Analyzing Effective Governance and Infrastructure Gaps in Medium-to-Large Sized Servers for Enhanced Social Networking
Three months ago I posted about the Atlantic Council’s interest in the controlling the fediverse: https://lemmy.ml/post/6641106
I think these projects are the continuation of the successful American “intelligence community” censorship of corporate social media platforms. They even tried to formalize the system two years ago as the Disinformation Governance Board.
This Tech Won't Save Us podcast episode makes a very important point: any movement that does not have a structure and some form of leadership can easily be taken over by anyone willing and able to fill that kind of power vacuum.
Fediverse currently does not have a structure nor a form of leadership other than perhaps "whatever Mastodon is doing". That's problematic. I hope that we recognize this and do something to fix it, before that power vacuum gets filled by… someone we might not like.
I do see that the researchers involved in the OP link are Erin Kissane and Darius Kazemi. That's fantastic. They are truly fedi old guard, deeply engaged, very knowledgeable, and generally wonderful human beings.

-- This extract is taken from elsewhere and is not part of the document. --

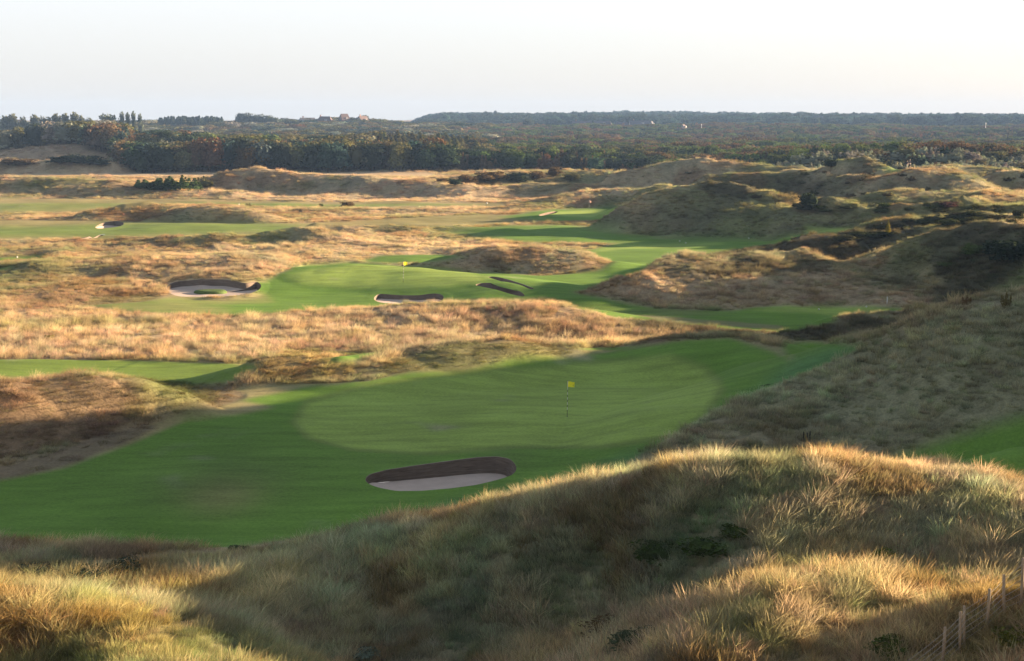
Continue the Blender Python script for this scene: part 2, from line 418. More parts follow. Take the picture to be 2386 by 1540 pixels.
# second green and its fairway
paint('fair', [(640,640),(700,616),(820,609),(1010,620),(1080,632),(1260,642),(1400,630),(1425,612),(1395,600),(1345,590),(1400,575),(1450,563),(1830,560),(1740,576),(1640,594),(1530,618),(1485,650),(1400,668),(1335,682),(1440,700),(1540,720),(1700,724),(1760,714),(2070,714),(2150,722),(1960,735),(1900,790),(1860,775),(1700,768),(1560,750),(1440,738),(1370,722),(1290,700),(1180,698),(1020,706),(860,718),(720,728),(540,738),(330,730),(190,712),(330,702),(400,692),(520,697),(610,690),(600,660)], 113, (1,3), **SR)
paint('semi', [(350,702),(388,687),(470,695),(540,693),(620,680),(640,700),(400,712)], 130, (1,3), amt=0.5, **SR)
paint('putt', [(660,642),(740,624),(830,616),(960,622),(1080,634),(1150,646),(1100,660),(960,672),(820,668),(700,660)], 140, (1,4), **SR)
paint('putt', [(1440,567),(1640,563),(1700,566),(1560,574),(1450,578),(1380,590),(1400,578)], 165, (1,3), amt=0.8, **SR)
paint('putt', [(1740,720),(1850,713),(2060,714),(2020,724),(1960,732),(1850,728)], 118, (1,3), **SR)
paint('path', [(1450,725),(1620,745),(1850,760),(1800,766),(1560,750)], 113, (2,6), amt=0.6, noise=0.2, **SR)
paint('semi', [(180,714),(340,704),(520,712),(540,735),(330,728)], 130, (2,8), amt=0.6, **SR)
paint('semi', [(200,690),(340,682),(400,694),(330,706),(200,712)], 130, (3,8), amt=0.6, noise=0.3, gh=0.3)
paint('fair', [(840,608),(880,598),(1040,592),(1080,598),(1010,612),(900,612)], 165, (1,3), **SR)
paint('fair', [(-200,600),(0,598),(110,594),(120,602),(80,610),(-200,616)], 175, (1,3), **SR)
paint('fair', [(-200,626),(30,626),(28,634),(-200,638)], 160, (1,3), **SR)
# near green
paint('moss', [(-200,1130),(0,1110),(150,1060),(400,970),(560,895),(860,892),(1000,850),(1200,800),(1340,818),(1500,800),(1700,784),(1850,820),(1820,850),(1700,940),(1500,1050),(900,1130),(600,1280),(-200,1340)], 62, (3,5), amt=0.5, noise=0.1, **SR)
paint('olive', [(330,885),(440,892),(470,930),(420,950),(380,930)], 62, (3,6), amt=0.7, **SR)
paint('path', [(-200,1085),(0,1085),(200,1030),(400,965),(450,930),(430,905),(560,900),(600,930),(450,960),(330,1010),(160,1085),(0,1118),(-200,1128)], 62, (4,9), amt=0.85, noise=0.35, rough=0.52, gh=0.25)
FG = paint('fair', [(-200,1128),(0,1115),(150,1088),(300,1035),(440,975),(560,965),(640,950),(560,935),(700,905),(850,890),(950,870),(1080,865),(1160,838),(1220,818),(1330,826),(1480,806),(1600,792),(1700,788),(1790,815),(1850,842),(1820,808),(1840,797),(1960,797),(2020,806),(1960,830),(1850,885),(1700,940),(1600,1000),(1490,1060),(1440,1110),(1200,1180),(880,1240),(640,1262),(300,1300),(0,1318),(-200,1330)], 57, (1,3), **SR)
paint('moss', [(860,880),(960,862),(1060,870),(1120,850),(1160,838),(1150,820),(1100,830),(950,848),(870,862)], 80, (3,8), amt=0.7, **SR)
paint('olive', [(820,875),(900,850),(1040,812),(1120,800),(1160,830),(960,858)], 80, (3,8), amt=0.6, noise=0.3, gh=0.6)
paint('gold', [(1060,812),(1200,800),(1300,808),(1360,822),(1200,830)], 80, (2,6), amt=0.5, **SR)
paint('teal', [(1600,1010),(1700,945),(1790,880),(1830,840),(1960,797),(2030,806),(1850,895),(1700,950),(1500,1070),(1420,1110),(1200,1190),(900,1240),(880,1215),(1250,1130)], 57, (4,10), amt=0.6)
paint('heath', [(330,1120),(520,1060),(680,1070),(700,1130),(560,1180),(380,1170)], 57, (10,30), amt=0.28)
paint('brown', [(440,1130),(560,1110),(620,1150),(520,1200),(430,1180)], 57, (8,24), amt=0.3)
paint('heath', [(750,1075),(900,1068),(1150,1052),(1250,1060),(1215,1100),(1100,1058),(850,1090)], 57, (4,12), amt=0.25)
paint('semi', [(676,980),(706,935),(845,898),(1050,874),(1160,852),(1400,830),(1565,824),(1655,856),(1690,900),(1655,966),(1570,1018),(1410,1048),(1200,1053),(1000,1062),(815,1052),(708,1020)], 60, (1,2), amt=0.30, **SR)
paint('putt', [(690,980),(720,940),(850,905),(1050,880),(1160,858),(1400,838),(1560,832),(1640,860),(1672,900),(1640,960),(1560,1010),(1400,1040),(1200,1045),(1000,1055),(820,1045),(720,1015)], 60, (1,3), **SR)
paint('semi', [(430,1160),(560,1140),(600,1170),(480,1200)], 60, (5,14), amt=0.35, **SR)
paint('tee', [(-200,842),(0,838),(320,839),(560,846),(620,850),(575,868),(540,892),(430,898),(290,880),(200,866),(60,882),(-200,888)], 80, (1,4), **SR)
paint('moss', [(300,880),(440,888),(500,912),(490,940),(430,960),(380,955),(330,930)], 62, (4,8), amt=0.75, rough=1.0, gh=0.38)
paint('olive', [(830,868),(900,846),(1040,808),(1200,794),(1310,806),(1350,822),(1200,826),(1150,846),(1040,858),(900,872)], 80, (2,5), amt=0.55, rough=1.0, gh=0.3)
paint('deep', [(325,838),(332,841),(245,868),(236,868)], 80, (0,1), amt=0.5, **SR)
paint('fair', [(750,838),(880,822),(920,820),(860,840),(780,848)], 96, (1,4), **SR)
paint('fair', [(1330,808),(1500,803),(1500,810),(1360,812)], 104, (1,3), **SR)
paint('fair', [(2060,1068),(2140,1040),(2260,1000),(2385,962),(2700,880),(2700,1130),(2385,1130),(2250,1100),(2120,1080)], 56, (2,4), **SR)
# foreground tones
paint('grey', [(-200,1345),(500,1300),(900,1240),(1300,1150),(1800,1080),(1500,1300),(1600,1400),(1000,1480),(500,1470),(400,1440),(-200,1370)], 30, (8,20), amt=0.55, noise=0.6)
paint('olive', [(-200,1320),(500,1290),(1000,1220),(1600,1150),(1800,1260),(1700,1350),(900,1420),(400,1400),(-200,1380)], 30, (8,24), amt=0.5, noise=0.7, ns=1)
paint('brown', [(400,1400),(1400,1380),(1500,1500),(700,1560),(450,1480)], 28, (8,24), amt=0.3, noise=0.6)
paint('sage', [(500,1300),(1000,1220),(1500,1160),(1650,1250),(1500,1400),(1200,1540),(900,1540),(700,1400)], 28, (8,30), amt=0.4, noise=0.7)
paint('gold', [(-200,1390),(300,1410),(500,1500),(450,1600),(-200,1600)], 28, (8,20), amt=0.4, noise=0.4)
paint('gold', [(1600,1400),(1850,1330),(2385,1300),(2385,1600),(1600,1600)], 28, (8,20), amt=0.35, noise=0.5)
paint('moss', [(1480,1290),(1720,1240),(1760,1270),(1600,1320),(1520,1320)], 35, (5,12), amt=0.7, noise=0.4, gh=0.5)
paint('gold', [(2150,1600),(2170,1530),(2290,1440),(2400,1300),(2500,1300),(2420,1420),(2320,1520),(2250,1600)], 28, (4,10), amt=0.3, gh=0.45)
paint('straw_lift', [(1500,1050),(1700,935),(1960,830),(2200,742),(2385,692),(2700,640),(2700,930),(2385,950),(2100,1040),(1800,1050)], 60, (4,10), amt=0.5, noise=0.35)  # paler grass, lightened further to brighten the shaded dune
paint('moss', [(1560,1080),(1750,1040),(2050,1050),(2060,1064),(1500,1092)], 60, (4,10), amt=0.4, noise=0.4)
paint('straw_lift', [(450,1330),(850,1250),(1230,1150),(1500,1110),(1750,1110),(1800,1300),(1500,1420),(1400,1560),(700,1560),(450,1430)], 28, (6,20), amt=0.5, noise=0.5)  # shaded hollow brightened through a paler grass colour
paint('straw_lift', [(1500,1090),(1800,1062),(2385,1130),(2385,1280),(1900,1300),(1700,1200)], 35, (6,16), amt=0.45, noise=0.5)
paint('path', [(150,1310),(500,1275),(760,1235),(900,1222),(800,1250),(500,1300),(150,1328)], 53, (3,10), amt=0.8, **SR)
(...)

I can certainly tell you that Lemmy wont blindly follow what Mastodon is doing. They arent doing a good job for the Fediverse, for example they make zero effort to improve compatibility with other projects. Instead others are left to reverse engineer their federation logic.
I can certainly tell you that Lemmy wont blindly follow what Mastodon is doing.
Good to hear.
They arent doing a good job for the Fediverse, for example they make zero effort to improve compatibility with other projects. Instead others are left to reverse engineer their federation logic.
Yeah. Plus, the sheer size of mastodon.social and the monoculture of Mastodon-based instances is just unhealthy. I wrote about it at length.
Agreed, Kissane and Kazemi are community forces to be reckoned with in this context. Their research into governance has been funded for at least the first half of 2024.